QIs registration a requisite to protect copyright?

Taiwan follows the principle of copyright protection upon creation. A creator enjoys copyrights as soon as a work is completed. Copyright registration is not a prerequisite for obtaining copyright. In other words, no formal application is necessary to obtain copyright. In fact, the copyright registration system was abolished in a copyright act amendment promulgated on January 21, 1998, and the government agency in charge of copyright matters has ceased accepting copyright registrations since January 23, 1998.

QIs copyright of Taiwanese nationals protected equally in other countries?

Taiwan became a member of the world trade organization (WTO on January 1, 2002. under the WTO's agreement on trade-related aspects of intellectual property rights (TRIPS), member countries are obligated to protect works of the nationals of other members. Therefore, works of Taiwanese nationals are entitled to protection in all other WTO member countries. However, for countries that are not WTO member, it depends on whether that country and Taiwan have an arrangement for reciprocal copyright protection. If so, the works of Taiwanese citizens enjoy protection.

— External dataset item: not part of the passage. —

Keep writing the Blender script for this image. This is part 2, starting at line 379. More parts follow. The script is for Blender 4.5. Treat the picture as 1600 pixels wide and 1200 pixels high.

QMust works be released or distributed to enjoy copyright protection?

A creator enjoys copyright as soon as a work is completed. Release or distribution of a work is not a prerequisite for obtaining copyrights. Copyright protection may be enjoyed even for works that have not been released or distributed.

QWhat is the term of copyright protection?

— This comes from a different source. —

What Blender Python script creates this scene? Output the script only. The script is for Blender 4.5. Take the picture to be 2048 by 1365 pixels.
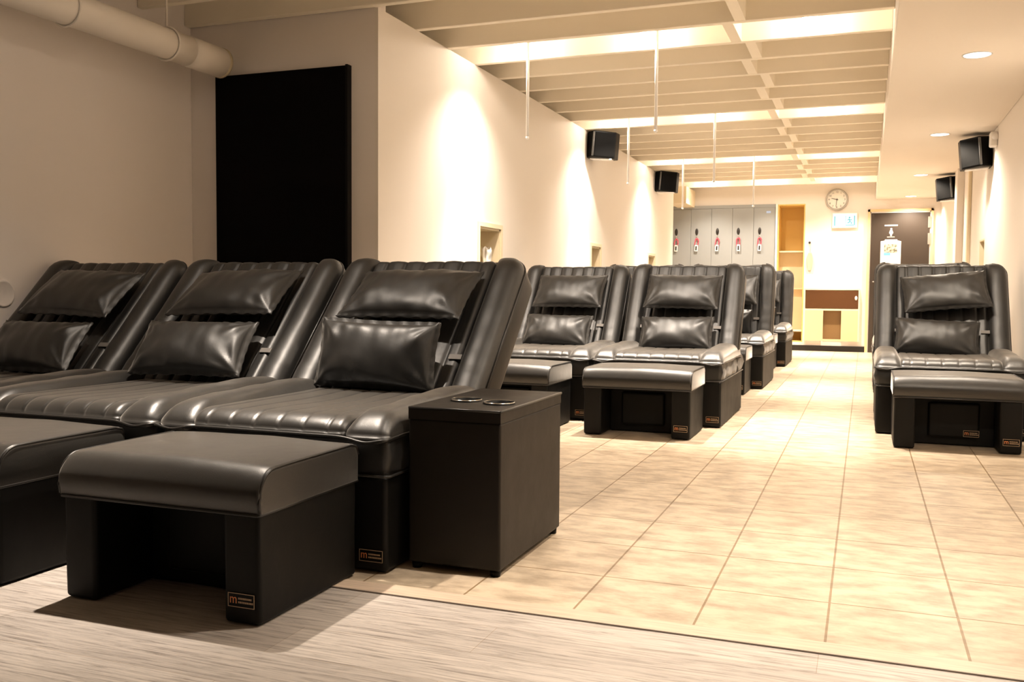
import bpy, bmesh, math, random
from mathutils import Vector, Matrix, noise
from math import sin, cos, pi, exp, radians

S = bpy.context.scene
C = S.collection
for o in list(bpy.data.objects):
    bpy.data.objects.remove(o)
random.seed(7)

# ------------------------------------------------------------------ camera
CAM = Vector((0, 0, .8))
yaw, pit, rol = .359887, -.0523614, .0077628
fw = Vector((-sin(yaw)*cos(pit), cos(yaw)*cos(pit), sin(pit)))
rt = Vector((cos(yaw), sin(yaw), 0))
up = rt.cross(fw)
r2 = cos(rol)*rt + sin(rol)*up
u2 = -sin(rol)*rt + cos(rol)*up
cd = bpy.data.cameras.new('camera')
cd.lens = 1870.38/2048*36
cd.sensor_width = 36
cd.clip_start = .02
cam = bpy.data.objects.new('camera', cd)
C.objects.link(cam)
cam.matrix_world = Matrix(((r2.x, u2.x, -fw.x, CAM.x), (r2.y, u2.y, -fw.y, CAM.y), (r2.z, u2.z, -fw.z, CAM.z), (0, 0, 0, 1)))
S.camera = cam

# ------------------------------------------------------------------ world and exposure
W = bpy.data.worlds.new('world')
S.world = W
W.use_nodes = True
W.node_tree.nodes['Background'].inputs[0].default_value = (1, .85, .7, 1)
W.node_tree.nodes['Background'].inputs[1].default_value = .02
S.view_settings.view_transform = 'Standard'
S.view_settings.look = 'None'
S.view_settings.gamma = 1
S.view_settings.use_curve_mapping = False
S.view_settings.exposure = 0.10

# light levels of the fixtures
WARM = (1, .86, .72)
P_BULB, P_SOFT, P_CORE, P_FRONT = 5, 130, 400, 1.0
P_BULK = 140
LAMPS = [(x, y) for y in (5.635, 8.23, 10.825, 13.27) for x in (-2.075, -1.265, -.33)]
FRONT_LAMPS = [(-2.03, 2.45), (-.33, 2.45)]
BULK_LAMPS = [(.54, y) for y in (3.0, 5.73, 8.44, 11.2, 13.55)]

def spot(loc, watts, deg, blend, col=WARM, size=.025, name='lamp_light'):
    l = bpy.data.lights.new(name, 'SPOT')
    l.energy = watts
    l.color = col
    l.spot_size = radians(deg)
    l.spot_blend = blend
    l.shadow_soft_size = size
    o = bpy.data.objects.new(name, l)
    C.objects.link(o)
    o.location = loc
    return o

def bulb(loc, watts, col=WARM, size=.02):
    l = bpy.data.lights.new('bulb_light', 'POINT')
    l.energy = watts
    l.color = col
    l.shadow_soft_size = size
    o = bpy.data.objects.new('bulb_light', l)
    C.objects.link(o)
    o.location = loc
    return o

# ------------------------------------------------------------------ materials
def nmat(name, base, rough=.5, spec=.5, metal=0.0, emit=None, estr=0):
    m = bpy.data.materials.new(name)
    m.use_nodes = True
    b = m.node_tree.nodes['Principled BSDF']
    b.inputs['Base Color'].default_value = (*base, 1)
    b.inputs['Roughness'].default_value = rough
    b.inputs['Specular IOR Level'].default_value = spec
    b.inputs['Metallic'].default_value = metal
    if emit:
        b.inputs['Emission Color'].default_value = (*emit, 1)
        b.inputs['Emission Strength'].default_value = estr
    return m

def N(m, t, **kw):
    n = m.node_tree.nodes.new(t)
    for k, v in kw.items():
        if k in n.inputs:
            n.inputs[k].default_value = v
        else:
            setattr(n, k, v)
    return n

def L(m, a, b):
    m.node_tree.links.new(a, b)

def bump(m, scale, strength, dist=.002, detail=3, stretch=None, coord='Object'):
    tc = N(m, 'ShaderNodeTexCoord')
    src = tc.outputs[coord]
    if stretch:
        mp = N(m, 'ShaderNodeMapping')
        mp.inputs['Scale'].default_value = stretch
        L(m, src, mp.inputs[0])
        src = mp.outputs[0]
    n = N(m, 'ShaderNodeTexNoise', Scale=scale, Detail=detail)
    L(m, src, n.inputs['Vector'])
    b = N(m, 'ShaderNodeBump', Strength=strength, Distance=dist)
    L(m, n.outputs['Fac'], b.inputs['Height'])
    L(m, b.outputs[0], m.node_tree.nodes['Principled BSDF'].inputs['Normal'])
    return n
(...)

Copyrights are divided into moral rights and economic rights. Protection of moral rights is perpetual. Economic rights are for the lifetime of the creator and for 50 years after his or her death. However, economic rights in pseudonymous or anonymous works, works authored by a juristic person (e.g. a company or foundation), photographic and audiovisual works, sound recordings, and performances are for 50 years from the time of public release.

QMay copyrights be transferred?

Copyrights can be divided into moral rights and economic rights. Under the R.O.C. copyright act, moral rights belong exclusively to, and are inalienable from, the author. They may not be assigned or inherited. Economic rights, on the other hand, may be assigned to others in whole or in part, or may be owned jointly with others.